Navi USV Team Autonomous Surface Vehicle
About Navi USV Team
Navi USV Team is a student engineering team developing an autonomous unmanned surface vehicle for challenging maritime missions and international competitions. Bringing together mechanical design, embedded electronics, power systems, sensor integration, and autonomy software in a single platform, the team has already demonstrated its technical capability through strong results in past events, including a 4th-place overall finish at the Njord Autonomous Ship Challenge and recognition in national technology competitions such as TEKNOFEST. Building on these achievements, Navi USV is now focused on creating a more robust, reliable, and competition-ready electrical architecture. One of the most critical steps in this transition is replacing off-the-shelf solutions with custom-designed power electronics tailored specifically to the vehicle’s propulsion and onboard distribution needs. Inspired by the sponsorship-style presentation format used in PCBWay community project pages, this document explains why custom PCBs are essential for Navi USV and presents the planned ESC and PDB designs together with early design and simulation results. The ESC circuit schematic is planned to be simulated in LTspice and PSpice in order to verify the correct operation of the voltage regulation, signal protection, and current sensing stages before manufacturing. Early analyses include a voltage regulator study based on the LT1085, a signal-clamping analysis showing protection of the microcontroller at 3.3 V, and a differential op-amp circuit designed to amplify the small voltage difference across MOSFET terminals so that current can be calculated accurately by the microcontroller.
Why Custom PCBs Matter for This Vehicle
Marine platforms impose different constraints than standard hobby systems. The propulsion line must handle high current safely, maintain reliable switching behavior, reduce wiring complexity inside the electronics enclosure, and provide stable power to all subsystems.
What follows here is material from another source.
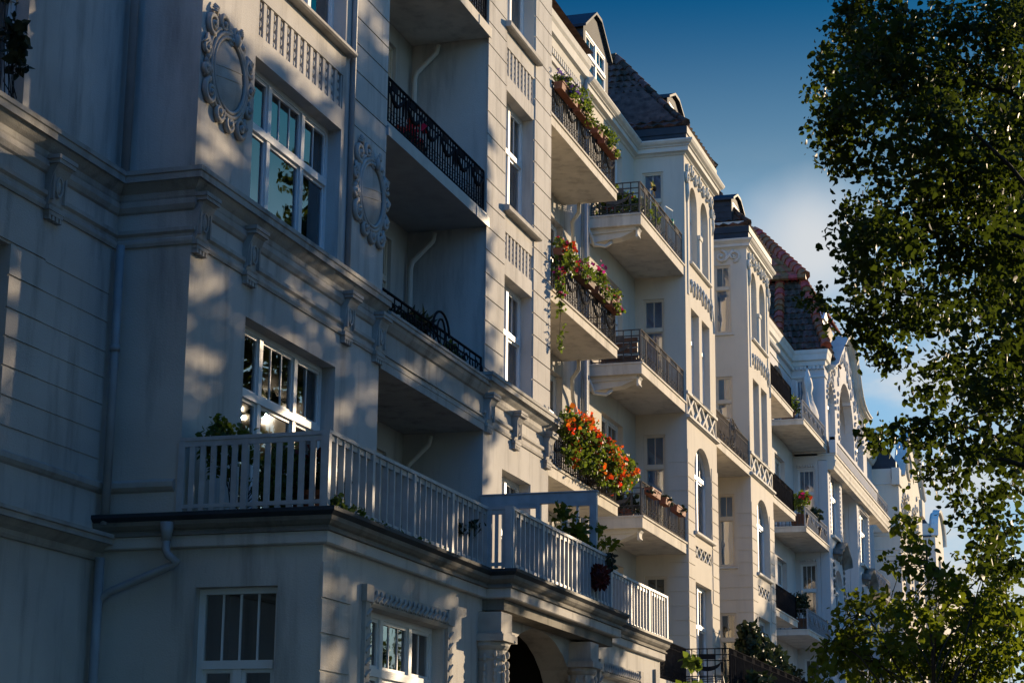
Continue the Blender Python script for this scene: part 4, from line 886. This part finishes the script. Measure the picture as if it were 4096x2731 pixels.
for z0,z1 in ((15.66,15.82),(11.8,11.96),(8.18,8.34)):
    s=slab(H4,69.9,75.33,11.0,12.3,z0,z1); rail_iron(s,front(11),69.95,75.2,z1+.04,.72,m='iron4',orn=5,d=-.05,r=.012); rail_iron(s,side(69.95),-12.28,-11.05,z1+.04,.72,m='iron3',d=-.0,wave=0)
    mb=MB(); mb.box(front(11.05),69.9,75.3,-1.2,0,z1+.041,z1+.06); mb.build('dark_slab_sheet',M['lead'],s)  # thin dark sheet laid over the balcony floor
pipe(H4,[(68.6,12.22,19),(68.6,12.22,0)],.05,'zinc')
# roof of house 4
b=MB(); e0=19.66
tileroof(b,(75.2,13.4,e0),(75.2,10.9,e0),(77.6,13.4,23.2),(77.6,12.15,23.2),12,11); tileroof(b,(75.2,16,e0),(75.2,13.4,e0),(77.6,16,23.2),(77.6,13.4,23.2),9,9)
tileroof(b,(75.2,10.9,e0),(79,10.9,e0),(77.6,12.15,23.2),(79,12.15,23.2),9,12)
b.add([(75.3,11,e0),(75.3,16,e0),(77.55,16,23.15),(77.55,12.2,23.15),(87.3,11.4,19.3),(87.3,16,19.3),(86,16,23.15),(86,12.2,23.15)],[(0,1,2,3),(0,3,7,4),(4,7,6,5),(3,2,6,7)])
r4=b.build('roof',M['tile'],H4)
b=MB(); tileroof(b,(77.3,18,23.1),(77.3,11.95,23.1),(80,18,26.0),(80,14.45,26.0),7,18,.06); tileroof(b,(77.3,11.95,23.1),(88,11.95,23.1),(80,14.45,26),(86,14.45,26),7,20,.06)
b.add([(77.4,12.05,23),(77.4,18,23),(80,18,25.9),(80,14.5,25.9),(86,14.5,25.9),(87.5,12.05,23)],[(0,1,2,3),(0,3,4,5)])
caps(b,[(77.3,11.95,23.2),(80,14.45,26.1)],.22); caps(b,[(75.2,10.88,e0+.1),(77.6,12.12,23.2)],.2); caps(b,[(75.2,12.75,e0+.1),(77.55,13.0,23.2)],.2); caps(b,[(77.2,11.9,23.15),(77.2,14,23.15)],.12); b.build('upper_roof',M['redtile'],r4)
mb=MB(); mb.prism(side(62.85),[(-12.2,19.63),(-12.1,19.7),(-15,22.4),(-20,22.4),(-20,19.63)],-12.3,0); mb.prism(side(87.4),[(-12.2,19.51),(-12.1,19.6),(-15,22.4),(-20,22.4),(-20,19.51)],-12.3,0); mb.build('main_roof',M['tile'],H4)
mb=MB(); mb.box(front(10.9),76.6,77.3,-1.0,-.3,19.9,21.2); mb.prism(front(10.9),[(76.5,21.2),(77.4,21.2),(76.95,21.6)],-1.1,-.2); mb.build('dormer',M['frame'],H4)
# ------------------------------------------------------------------ house 5
H5=thing('apartment_house','ivory house with tall curved gable, oval niche and two round-arched windows above a jutting cornice','house',(105,12,0))
fH=front(11.0); mb=MB(); rel=MB(); cb=MB(); A0,A1=99.55,110.4
h5=[(100.75,103.0,16.3,18.05,.9),(105.2,107.35,16.3,17.95,.9),(100.9,103.1,12.3,14.6),(105.2,107.5,12.3,14.6),(100.9,103.1,8.6,11),(105.2,107.5,8.6,11),(100.9,103.1,5,7.5),(105.2,107.5,5,7.5)]
wall(mb,fH,A0,A1,0,18.6,h5); wall(mb,side(A0),-12.3,-11.35,0,19.15,[]); wall(mb,sidef(A1),11.35,12.3,0,18.6,[])
g5=[(99.55,18.6),(100.6,18.9),(100.9,19.6),(101.6,20.3),(102.6,20.9),(103.6,21.4),(104.9,21.9),(106,21.85),(106.9,21.45),(107.6,21.1),(108.4,20.8),(109.0,20.2),(109.5,19.8),(110.1,19.4),(110.6,19.1),(110.6,18.6)]
ov=[(104.25+1.0*math.cos(a),20.05+.62*math.sin(a)) for a in np.linspace(0,2*math.pi,25)[:-1]]
mb.prism(fH,g5,-.35,0); mb.prism(fH,[(99.3,18.3),(100.6,18.3),(100.75,18.7),(100.6,19.15),(99.3,19.15)],-.3,.08); mb.prism(fH,[(109.4,18.2),(110.7,18.2),(110.7,19.1),(109.4,19.1)],-.3,.15)
mb.build('wall',M['ivory'],H5)
for h in h5: window(H5,fH,*h[:4],cols=2,tr=.66,bars=1,dep=.24,rise=h[4] if len(h)>4 else 0,curtain=.8)
sweepz(cb,fH,[p for p in g5[1:-1]],[(-.3,-.1),(.04,-.1),(.1,0),(.22,.05),(.26,.16),(-.3,.2)])
cb.sweep([(99.55,12.3),(99.55,11),(110.4,11),(110.4,12.3)],[(0,15.75),(.04,15.78),(.08,15.9),(.2,15.95),(.26,16.1),(.3,16.18),(0,16.2)])
cb.sweep([(87.4,12.3),(99.55,12.3)],[(0,19.3),(.1,19.35),(.25,19.6),(.3,19.85),(0,19.85)])
for z in (15.05,14.75): cb.sweep([(99.55,12.3),(99.55,11),(110.4,11)],[(0,z),(.04,z+.02),(.04,z+.06),(0,z+.08)])
cb.sweep([(99.55,12.2),(99.55,11.0)],[(0,18.34),(.04,18.36),(.04,18.4),(0,18.42)])
cb.build('eaves_cornice',M['whit'],H5)
mb=MB(); mb.prism(fH,[(104.25+1.0*math.cos(a),20.05+.62*math.sin(a)) for a in np.linspace(0,2*math.pi,25)[:-1]],.001,.02); mb.build('oval_niche',M['dark'],H5)
rel.tube([fH.p(104.25+1.12*math.cos(a),.03,20.05+.72*math.sin(a)) for a in np.linspace(0,2*math.pi,25)[:-1]],.09,6,closed=True)
for i in range(18):
    u=rnd.choice((rnd.uniform(99.8,100.6),rnd.uniform(103.4,105),rnd.uniform(101,107.5),rnd.uniform(107.6,109.5))); z=rnd.uniform(16.4,19.2) if not 100.6<u<107.5 else (rnd.uniform(18.3,19.4) if not 103.2<u<105 else rnd.uniform(16.6,19.2))
    spiral(rel,fH,u,z,rnd.uniform(.1,.2),1.3,rnd.choice((-1,1)),rnd.uniform(0,6),.02,.05)
for h in h5[:2]:
    for i in range(13): a=math.pi*i/12; rel.ball(fH.p((h[0]+h[1])/2+1.25*math.cos(a),.03,h[3]-.9+1.05*math.sin(a)),(.11,.06,.1),6,4)
for u in (99.9,104.1,108.5):
    for i in range(6): rel.ball(fH.p(u,.03,15.4-i*.35),(.12,.07,.12),6,4)
rel.split('relief_ornament',M['ivory'],H5,True,.4)
mb=MB(); mb.prism(side(99.6),[(-12.0,19.16),(-11.1,19.16),(-11.1,19.5),(-12.2,21.2),(-18,21.2),(-18,19.16)],-10.6,.0); r5=mb.build('roof',M['lead'],H5)
mb=MB(); f=Fr((99.5,0),(0,-1),(-1,0)); mb.add([(99.58,12.9,20.6),(99.58,12.0,20.5),(101.5,12.0,21.6),(101.5,13.4,21.7)],[(0,1,2,3)]); mb.build('skylight',M['glass'],r5)
mb=MB()
for a in ((12.9,20.61),(12.45,20.56),(12.0,20.51)): mb.tube([(99.55,a[0],a[1]),(101.5,a[0]+.25,a[1]+1.08)],.04,5)
mb.tube([(99.56,12.9,20.61),(99.56,12.0,20.51)],.05,5); mb.build('skylight_frame',M['frame'],r5)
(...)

By integrating two ESC modules on a single board and centralizing power distribution on a dedicated PDB, Navi USV aims to improve electrical safety, packaging efficiency, maintainability, and overall system robustness.

1. Electronic Speed Controller (ESC)
For this project, a dedicated Electronic Speed Controller will be designed to control the underwater propulsion motors. Since standard ESC solutions are not sufficient for the system’s high-current requirements, a custom driver architecture will be developed specifically for Navi USV.
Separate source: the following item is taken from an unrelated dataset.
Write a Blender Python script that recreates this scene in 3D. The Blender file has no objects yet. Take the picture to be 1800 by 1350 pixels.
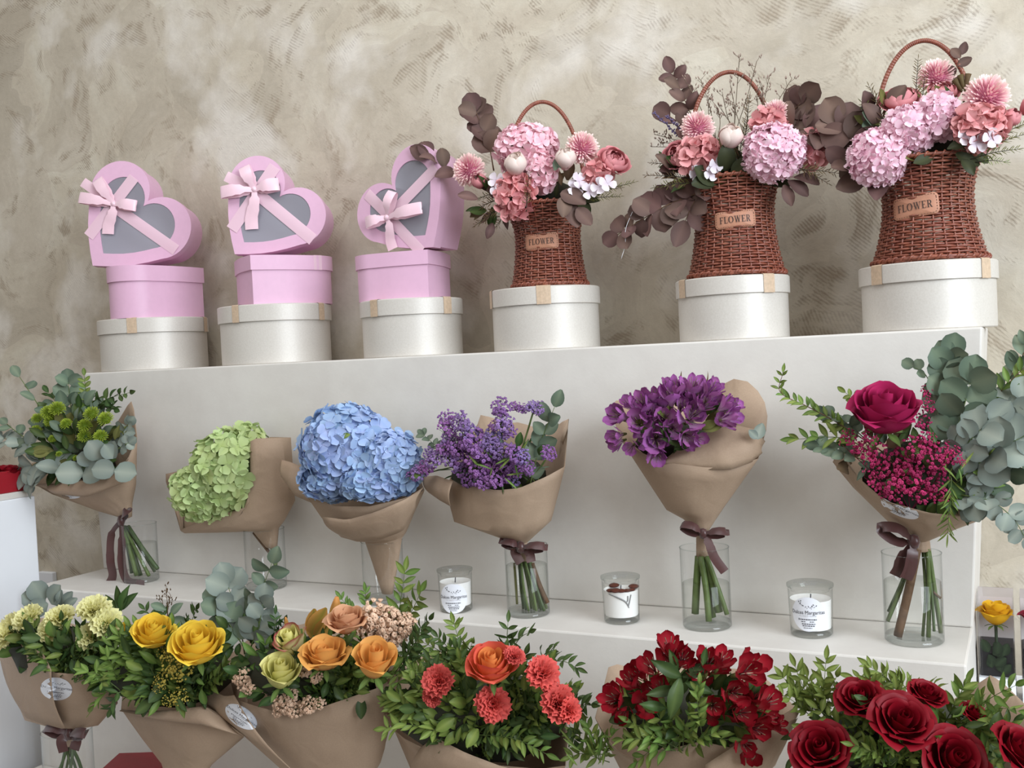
import bpy, bmesh, math, random
import numpy as np
from mathutils import Vector, Matrix, Quaternion
random.seed(7); np.random.seed(7)
PI = math.pi
scene = bpy.context.scene
C = scene.collection

# ------------------------------------------------------------------ camera
CAM = Vector((2.512, -2.181, 0.572)); F_PX = 1800.0
YAW, PITCH, ROLL = map(math.radians, (-26.64, -1.42, -2.75))
_f = Vector((math.sin(YAW)*math.cos(PITCH), math.cos(YAW)*math.cos(PITCH), math.sin(PITCH)))
_r = Vector((math.cos(YAW), -math.sin(YAW), 0)); _u = _r.cross(_f)
FWD = _f.normalized()
RIGHT = (math.cos(ROLL)*_r + math.sin(ROLL)*_u).normalized()
UP = (-math.sin(ROLL)*_r + math.cos(ROLL)*_u).normalized()
cam_data = bpy.data.cameras.new('camera'); cam = bpy.data.objects.new('camera', cam_data)
cam_data.sensor_fit = 'HORIZONTAL'; cam_data.sensor_width = 36.0; cam_data.lens = 36.0*F_PX/1800.0
cam_data.clip_start = 0.05; cam_data.clip_end = 60
cam.matrix_world = Matrix(((RIGHT.x, UP.x, -FWD.x, CAM.x), (RIGHT.y, UP.y, -FWD.y, CAM.y), (RIGHT.z, UP.z, -FWD.z, CAM.z), (0, 0, 0, 1)))
C.objects.link(cam); scene.camera = cam

# ------------------------------------------------------------------ light
world = bpy.data.worlds.new('world'); scene.world = world; world.use_nodes = True
bg = world.node_tree.nodes['Background']
bg.inputs['Color'].default_value = (1.0, 0.965, 0.92, 1); bg.inputs['Strength'].default_value = 0.53
def area_light(name, loc, target, sx, sy, power, color):
    d = bpy.data.lights.new(name, 'AREA'); d.shape = 'RECTANGLE'; d.size = sx; d.size_y = sy
    d.energy = power; d.color = color
    o = bpy.data.objects.new(name, d); C.objects.link(o); o.location = loc
    o.rotation_euler = (Vector(target)-Vector(loc)).to_track_quat('-Z', 'Y').to_euler()
    return o
# the shop window: big, cool daylight from the right and in front of the display
area_light('shop_window_light', (5.6, -2.2, 1.75), (1.2, 0.0, 0.4), 2.6, 2.4, 235, (0.83, 0.915, 1.0))
# added overhead fill in front of the display, standing in for cool sky light
area_light('overhead_sky_fill', (1.6, -1.5, 2.75), (1.4, -0.2, 0.0), 3.0, 1.4, 44, (0.93, 0.96, 1.0))
scene.view_settings.view_transform = 'Standard'; scene.view_settings.look = 'None'
scene.view_settings.gamma = 1.0; scene.view_settings.use_curve_mapping = False
scene.view_settings.exposure = 0.0

# ------------------------------------------------------------------ helpers: space
def P(px, py, Y):
    """point on the wall-parallel plane y = Y seen at photo pixel (px, py)"""
    d = FWD + RIGHT*((px-900)/F_PX) + UP*((675-py)/F_PX)
    return CAM + d*((Y-CAM.y)/d.y)
def MPP(p):
    """metres per photo pixel at point p"""
    return (Vector(p)-CAM).dot(FWD)/F_PX
def PZ(px, py, Z):
    d = FWD + RIGHT*((px-900)/F_PX) + UP*((675-py)/F_PX)
    return CAM + d*((Z-CAM.z)/d.z)
def vdir(a, b, c=0.0):
    """direction: a to the right, b up, c towards the viewer"""
    return (RIGHT*a + UP*b - FWD*c).normalized()
def frame(z, roll=0.0, ref=None):
    """rotation matrix with local +Z along z"""
    z = Vector(z).normalized(); ref = Vector(ref) if ref is not None else Vector((0, 0, 1))
    x = ref.cross(z)
    if x.length < 1e-3: x = Vector((1, 0, 0)).cross(z)
    x.normalize(); y = z.cross(x)
    m = Matrix((x, y, z)).transposed().to_4x4()
    return m @ Matrix.Rotation(roll, 4, 'Z')
def T(p): return Matrix.Translation(Vector(p))
def SC(s):
    if isinstance(s, (int, float)): s = (s, s, s)
    return Matrix.Diagonal((s[0], s[1], s[2], 1))
def rnd(a, b): return random.uniform(a, b)

# ------------------------------------------------------------------ helpers: objects
def obj(name, me, parent=None, mat=None, m=None, kind=None, label=None):
    """link a mesh as one object; m = world matrix (parents are kept at their own matrices)"""
    o = bpy.data.objects.new(name, me); C.objects.link(o)
    if mat is not None and len(me.materials) == 0: me.materials.append(mat)
    if m is None: m = Matrix.Identity(4)
    if parent is not None:
        o.parent = parent; o.matrix_parent_inverse = WORLD[parent.name].inverted()
        o.matrix_basis = m
    else: o.matrix_basis = m
    WORLD[o.name] = m.copy()
    if kind: o['kind'] = kind
    if label: o['label'] = label
    return o
WORLD = {}
def thing(name, label, cat, m=None, group=None):
    o = bpy.data.objects.new(name, None); C.objects.link(o); o.empty_display_size = 0.02
    m = m if m is not None else Matrix.Identity(4)
    o.matrix_basis = m; WORLD[o.name] = m.copy()
    return tag(o, label, cat, group)
def tag(o, label, cat, group=None):
    o['label'] = label; o['category'] = cat
    if group: o['group'] = group
    return o
def structure(o, label=None):
    o['kind'] = 'structure'
    if label: o['label'] = label
    return o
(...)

Two ESC modules will be integrated on a single card, allowing the team to obtain a more compact and simplified electronics stack. Power-stage components will be selected according to the maximum motor current values, and the final design will be configured to ensure safe, stable, and repeatable motor operation under demanding marine conditions.
2. Circuit Analysis and Simulation Approach
The ESC schematic blocks will be analyzed using LTspice and PSpice. These tools were selected because they provide a practical and accessible environment for validating circuit behavior before hardware production.
Simulation results will be used to verify whether the board-level circuits and integrated devices operate as intended, helping the team reduce design risk before fabrication and assembly.

Voltage Regulator Analysis (LT1085). The schematic represents an adjustable LT1085 regulator stage that reduces a 26 V input to approximately 5 V through a resistor divider. The corresponding waveform confirms the regulated output level.
Signal Clipping Analysis. The graph shows a sinusoidal signal being clamped to the 3.3 V level by a protection diode, preventing the microcontroller input from being exposed to a damaging overvoltage condition.

Differential Op-Amp Circuit. This circuit is designed to measure the small voltage difference across MOSFET terminals. By amplifying this differential signal to a level readable by the microcontroller, the design enables current estimation and feedback.
Why This Project Fits a PCB Sponsorship Model
Like other competition-driven university engineering teams, Navi USV depends on fast and reliable PCB manufacturing to turn validated designs into field-tested hardware. The ESC and PDB are not generic boards; they are mission-critical subsystems that directly affect propulsion reliability, electrical safety, and packaging quality inside the vehicle.
Support in PCB fabrication and assembly would help the team shorten iteration cycles, test improved revisions more quickly, and move from simulation-verified design to on-water validation with greater confidence. For a platform operating in a marine environment, this kind of iteration speed is especially valuable because electrical robustness must be proven not only on the bench but also during full-system trials.
In this sense, custom PCB support would contribute not just to a single board order, but to the broader engineering growth of the team. It would allow students to gain hands-on experience in power electronics, embedded control, CAN communication, protection design, and system integration while developing a more reliable autonomous vehicle for future competitions.
Conclusion
The Navi USV ESC development effort represents a focused step toward a safer, cleaner, and more capable electrical architecture for the team’s autonomous surface vehicle. With custom propulsion control, centralized power distribution, and simulation-backed design decisions, the project aims to deliver a compact and reliable electronics solution suitable for demanding competition conditions.